» **To be done**
Everything from the first line down to the line containing "PI = math.pi" is to be retyped exactly, both ends included, with pictures left out.

━━━ Dataset content ━━━

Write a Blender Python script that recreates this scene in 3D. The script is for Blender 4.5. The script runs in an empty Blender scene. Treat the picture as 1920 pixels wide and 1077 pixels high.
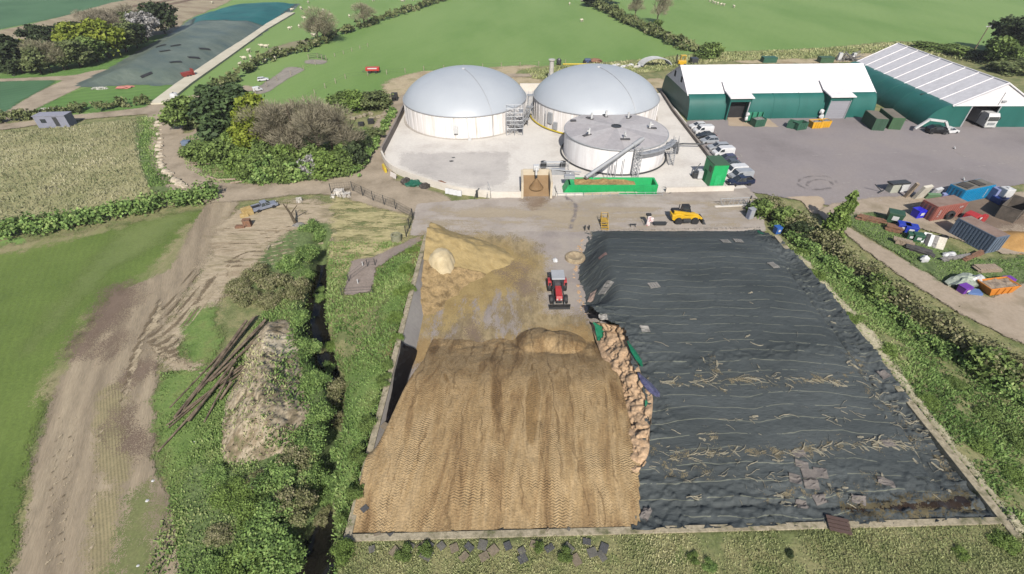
import bpy, bmesh, math, random
import numpy as np
from mathutils import Vector, Matrix
random.seed(7); RNG = np.random.default_rng(11)
SC = bpy.context.scene; COL = SC.collection
PI = math.pi

# ------------------------------------------------------------------ camera, light
F, TH, CH = 890.0, math.radians(38.8), 37.6          # focal length in px of a 1920 frame, pitch, height
def P(px, py, z=0.0):
    u = (px-960)/F; v = (py-538.5)/F
    dy = math.cos(TH)-v*math.sin(TH); dz = -math.sin(TH)-v*math.cos(TH)
    t = (CH-z)/-dz
    return (u*t, dy*t)
def at(px, py, z=0.0):
    x, y = P(px, py, z); return Vector((x, y, z))
cam = bpy.data.cameras.new('camera'); co = bpy.data.objects.new('camera', cam); COL.objects.link(co)
co.location = (0, 0, CH); co.rotation_euler = (PI/2-TH, 0, 0)
cam.sensor_width = 36; cam.lens = 36*F/1920; cam.clip_end = 9000; cam.clip_start = .5
SC.camera = co
SUN_EL, SUN_AZ = math.radians(41), math.radians(-4)     # sun behind the camera
S = Vector((math.sin(-SUN_AZ)*math.cos(SUN_EL), -math.cos(SUN_AZ)*math.cos(SUN_EL), math.sin(SUN_EL)))
sl = bpy.data.lights.new('sun', 'SUN'); sl.energy = 4.7; sl.angle = math.radians(.53); sl.color = (1, .95, .87)
so = bpy.data.objects.new('sun', sl); COL.objects.link(so); so.rotation_euler = (-S).to_track_quat('-Z', 'Y').to_euler()
so.location = (0, -50, 120)
w = bpy.data.worlds.new('World'); SC.world = w; w.use_nodes = True
nt = w.node_tree; bg = nt.nodes['Background']; sky = nt.nodes.new('ShaderNodeTexSky'); sky.sky_type = 'NISHITA'
sky.sun_disc = False; sky.sun_elevation = SUN_EL; sky.sun_rotation = math.radians(176); sky.dust_density = 1.5
nt.links.new(sky.outputs[0], bg.inputs[0]); bg.inputs[1].default_value = .08
SC.view_settings.view_transform = 'Standard'; SC.view_settings.look = 'None'; SC.view_settings.exposure = 1.0; SC.view_settings.gamma = 1
SC.cycles.transparent_max_bounces = 24; SC.cycles.max_bounces = 5; SC.cycles.diffuse_bounces = 2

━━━

» **Result below**
Write a Blender Python script that recreates this scene in 3D. The script is for Blender 4.5. The script runs in an empty Blender scene. Treat the picture as 1920 pixels wide and 1077 pixels high.
import bpy, bmesh, math, random
import numpy as np
from mathutils import Vector, Matrix
random.seed(7); RNG = np.random.default_rng(11)
SC = bpy.context.scene; COL = SC.collection
PI = math.pi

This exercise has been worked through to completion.